Nonetheless, this interpretation does show that if he shaves himself, he would not be a member of R.

Let's now assume they are caracterized *before* any of the hypotetical shavings used in the previous reasonings happen:

If M shaves himself, then if M shaved himself in the past, then he shaves someone who shaves himself and is not a member. This must be the case if Srap is right.

If he hasn't, then he shaves someone who doesn't shave himself (yet) and therefore is a member. This can't be right if Srap is right.

If P shaves himself, then he shaves someone who doesn't shave himself (yet) and therefore is a member. According to Srap, this too can't be the case.

Unless we include in the definition of P that he never will shave himself, in which case it's impossible for him to shave someone who does not shave himself, and therefore he can never be a member of R, and the implication “if P shaves himself, he would shave someone who doesn't shave himself (yet)” would once again be true because the ground/ antecedent is by definition always false. This must be right if Srap is right.

If the barber shaves himself, and if he hasn't shaved himself in the past, then he would be shaving someone who does not shave himself, since before he shaves himself he hasn't shaved himself.
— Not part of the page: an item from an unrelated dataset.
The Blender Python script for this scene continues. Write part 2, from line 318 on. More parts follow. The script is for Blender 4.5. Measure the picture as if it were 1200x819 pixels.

Therefore, he would be a member. This can't be the case if Srap is right.

If the barber shaves himself but has also shaved himself in the past, then he shaves someone who shaves himself, and is therefore not a member. This must be so, according to Srap.

If the barber shaves M, then if M shaved himself in the past, then he shaves someone who shaves himself and is not a member. This must be the case if Srap is right.

If M hasn't shaved himself in the past, then the barber would be shaving someone who does not shave himself, and therefore would be a member, which can't be the case according to Srap.

If B shaves P, then he shaves someone who doesn't shave himself, and is therefore a member of R.

And so we have the same problem as before.

So it seems that in either case R is not empty because the barber belongs to R.

Unless I made a mistake somewhere, of course.